The Punt never expected to be emailed photos of a sweaty Stephen Kavanagh, the chief strategy and planning officer at Aer Lingus.

But before your minds go into overdrive, Mr Kavanagh headed the Aer Lingus team at the inaugural 'Budapest Airport Runway Run' - a 12km slog in aid of a number of charities.

The overall winner from a field of 609 competitors was Robert Murphy, an Aer Lingus fleet cost manager. He led from the start and crossed the line in an impressive 41 minutes 26 seconds, seeing off rivals from around the world, including a team flown over by Southwest Airlines from Dallas.

Great hopes had been pinned on Ryanair's chief marketing officer, Kenny Jacobs, who came in a respectable 45th, with a time of 59 minutes. He told the Punt he wasn't allowed run in just Speedos because he wouldn't be high-viz on the runway. Small mercies and all that.
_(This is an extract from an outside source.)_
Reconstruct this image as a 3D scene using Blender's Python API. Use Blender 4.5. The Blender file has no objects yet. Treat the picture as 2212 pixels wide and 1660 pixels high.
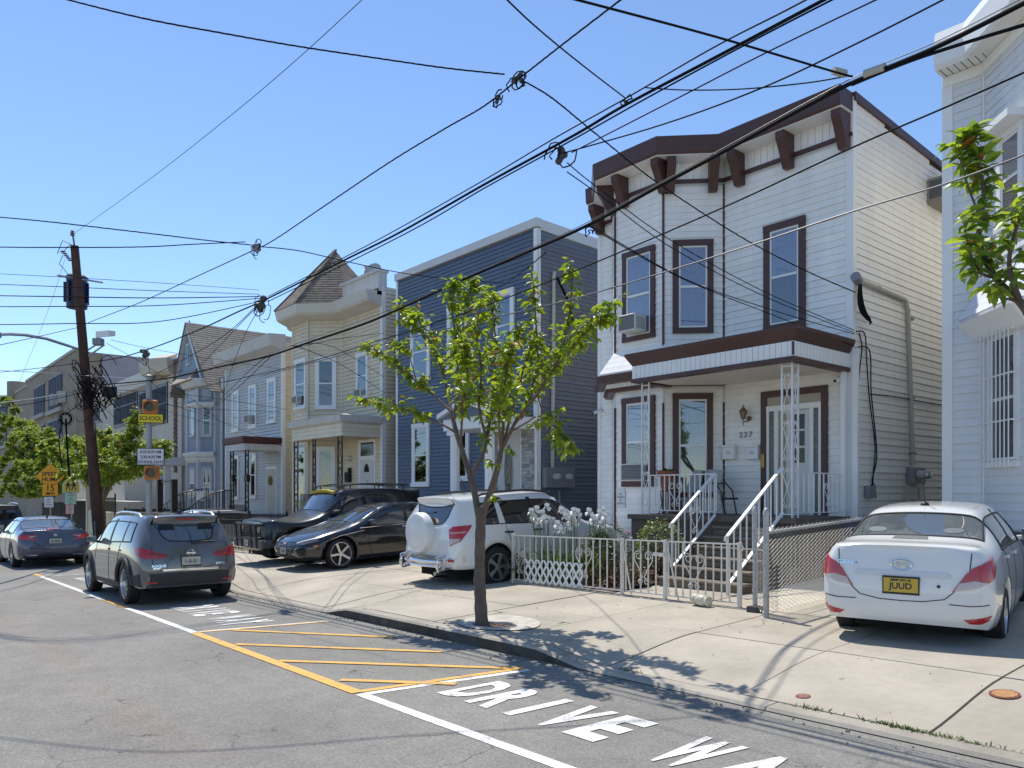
import bpy, bmesh, math, random
from mathutils import Vector, Matrix
from mathutils.bvhtree import BVHTree
random.seed(7)
SC = bpy.context.scene
# ---------------------------------------------------------------- camera, world, sun, exposure
F_PX, YAW, HOR, CAMH = 1670.0, math.radians(40.3), 1065.0, 1.8      # measured on a 2212 px wide view of the photograph
FW = Vector((-math.cos(YAW), math.sin(YAW), 0)); RT = Vector((math.sin(YAW), math.cos(YAW), 0))
CAM = Vector((0, 0, CAMH))
cd = bpy.data.cameras.new('camera'); co = bpy.data.objects.new('camera', cd); SC.collection.objects.link(co)
cd.sensor_width = 36; cd.lens = 36 * F_PX / 2212; cd.shift_y = (HOR - 830) / 2212; cd.clip_start = .05; cd.clip_end = 2000
co.location = CAM; co.rotation_euler = (math.pi / 2, 0, math.atan2(FW.y, FW.x) - math.pi / 2)
SC.camera = co
SUN = Vector((-.50, .13, 1.0)).normalized()
w = bpy.data.worlds.new('World'); SC.world = w; w.use_nodes = True
nt = w.node_tree; bg = nt.nodes['Background']
sky = nt.nodes.new('ShaderNodeTexSky'); sky.sky_type = 'NISHITA'; sky.sun_disc = False
sky.sun_elevation = math.asin(SUN.z); sky.sun_rotation = math.atan2(SUN.x, SUN.y)
sky.air_density = 1.0; sky.dust_density = 0; sky.ozone_density = 4.4; sky.altitude = 900
nt.links.new(sky.outputs[0], bg.inputs[0]); bg.inputs[1].default_value = .113
sd = bpy.data.lights.new('sun', 'SUN'); sd.energy = 3.0; sd.angle = math.radians(.53); sd.color = (1, .95, .86)
so = bpy.data.objects.new('sun', sd); SC.collection.objects.link(so); so.location = (0, 0, 30)
so.rotation_euler = SUN.to_track_quat('Z', 'Y').to_euler()
SC.view_settings.view_transform = 'Standard'; SC.view_settings.look = 'None'
SC.view_settings.gamma = 1; SC.view_settings.use_curve_mapping = False; SC.view_settings.exposure = .78
SC.render.engine = 'CYCLES'
SC.cycles.max_bounces = 8; SC.cycles.transparent_max_bounces = 16; SC.cycles.diffuse_bounces = 4
SC.cycles.use_denoising = True

# ---------------------------------------------------------------- measuring: where a ray through a photo point meets a real plane
def ray(px, py):
    return FW + RT * ((px - 1106) / F_PX) + Vector((0, 0, 1)) * ((HOR - py) / F_PX)
def at(px, py, Y=None, X=None, Z=None):
    r = ray(px, py)
    if Y is not None: t = Y / r.y
    elif X is not None: t = X / r.x
    else: t = (Z - CAMH) / r.z
    return CAM + r * t

# ---------------------------------------------------------------- materials
MATS = {}
def M(name, col, rough=.6, metal=0, spec=.4, var=.0, vs=3.0, bump=0, bs=60, rnd=0, streak=0, coat=0, grime=0):
    if name in MATS: return MATS[name]
    m = bpy.data.materials.new(name); m.use_nodes = True; MATS[name] = m
    t = m.node_tree; N = t.nodes; L = t.links; p = N['Principled BSDF']
    p.inputs['Roughness'].default_value = rough; p.inputs['Metallic'].default_value = metal
    p.inputs['Specular IOR Level'].default_value = spec; p.inputs['Coat Weight'].default_value = coat
    p.inputs['Coat Roughness'].default_value = .04
    p.inputs['Base Color'].default_value = (*col, 1)
    geo = N.new('ShaderNodeNewGeometry')
    cur = None
    def mul(fac_socket, lo, hi):
        nonlocal cur
        mr = N.new('ShaderNodeMapRange'); L.new(fac_socket, mr.inputs['Value'])
        mr.inputs['From Min'].default_value = .3 if fac_socket.node.type != 'OBJECT_INFO' else 0
        mr.inputs['From Max'].default_value = .7 if fac_socket.node.type != 'OBJECT_INFO' else 1
        mr.inputs['To Min'].default_value = lo; mr.inputs['To Max'].default_value = hi
        mx = N.new('ShaderNodeVectorMath'); mx.operation = 'SCALE'
        if cur is None: mx.inputs[0].default_value = col
        else: L.new(cur, mx.inputs[0])
        L.new(mr.outputs[0], mx.inputs['Scale']); cur = mx.outputs[0]
    def noise(scale, detail=4, stretch=None):
        n = N.new('ShaderNodeTexNoise'); n.inputs['Scale'].default_value = scale; n.inputs['Detail'].default_value = detail
        if stretch:
            mp = N.new('ShaderNodeMapping'); mp.inputs['Scale'].default_value = stretch
            L.new(geo.outputs['Position'], mp.inputs['Vector']); L.new(mp.outputs[0], n.inputs['Vector'])
        else: L.new(geo.outputs['Position'], n.inputs['Vector'])
        return n.outputs['Fac']
    if var: mul(noise(vs), 1 - var, 1 + var * .6); mul(noise(vs * 9, 3), 1 - var * .5, 1 + var * .3)
    if streak: mul(noise(6, 5, (1, 1, .12)), 1 - streak, 1 + streak * .2)
    if grime: mul(noise(.9, 6), 1 - grime, 1.02)
    if rnd:
        oi = N.new('ShaderNodeObjectInfo'); mul(oi.outputs['Random'], 1 - rnd, 1 + rnd)
    if cur is not None: L.new(cur, p.inputs['Base Color'])
    if bump:
        b = N.new('ShaderNodeBump'); b.inputs['Strength'].default_value = bump; b.inputs['Distance'].default_value = .01
        L.new(noise(bs, 5), b.inputs['Height']); L.new(b.outputs[0], p.inputs['Normal'])
    return m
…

Cityjet boss Christine Ourmieres - a regular marathon runner - had been a favourite when she signed up earlier this year. Alas, the Cityjet team had to pull out of the event.

Mr Murphy saw off some stiff competition to win the event. Nike was one of the event's sponsors (along with aviation industry publication anna.aero, and Wizz Air) and had entered a number of Nike Running Club athletes.

Aer Lingus ceo Christoph Mueller said the team performances "epitomises the can-do spirit" of the airline's staff.

 

Glen guys heat up the debate

Glen Dimplex CEO Sean O'Driscoll is rather miffed at the government's energy policy, or lack thereof.

Former Japanese Prime Minister Naoto Kan was the guest of honour as O'Driscoll held a press conference at which he castigated the coalition's lack of ambition.

"We haven't got a national energy policy. There was a green paper issued recently ... we don't think it's ambitious...we need to think bigger.

"There isn't and hasn't been sufficient community engagement."

He points out that we send €6bn out of Ireland every year to buy fossil fuels.

"It doesn't have to be like that - energy efficiency, which we tend not to discuss in Ireland, is Ireland's shale gas opportunity," according to Sean.

In the wise words of Mandy Rice-Davies: "He would say that, wouldn't he?"

Now we're not totally cynical around these parts, but it's worth pointing out that Glen Dimplex is a leading producer of energy-efficient electrical goods.

It describes itself as a "world leader in the development of smart technologies which will drastically reduce energy usage by dynamically matching consumer demand with the most efficient sources of electricity available in real time and in particular from renewable energy sources thus drastically reducing our energy bill derived from fossil fuels."

It seems that what's good for the planet is good for Glen Dimplex: smart technology by smart guys.

 

Insurance boss busy at home

The Punt sees that FBD Insurance boss Andrew Langford is busy on the domestic front.

He and his wife have just been granted planning permission by Dublin City Council to undertake work at a property owned by them on one of Dublin 4's leafier roads.

They've been given the go-ahead to make some changes to the basement area and to introduce a new staircase at the property to link the basement with the floor above.

They'll also have a new wet room and WC in the basement.

Until now, the property had been subdivided into a number of individual apartments.

The Langfords want to return it to a single family residence - a phenomenon happening with a number of old period houses in the capital which were once used for offices or flats.

"The scope of the new works are concentrated in the basement area which has been the subject of previous intervention and the proposed changes we respectfully submit are sympathetic to the character of the protected structure," the architect told the council's planning department.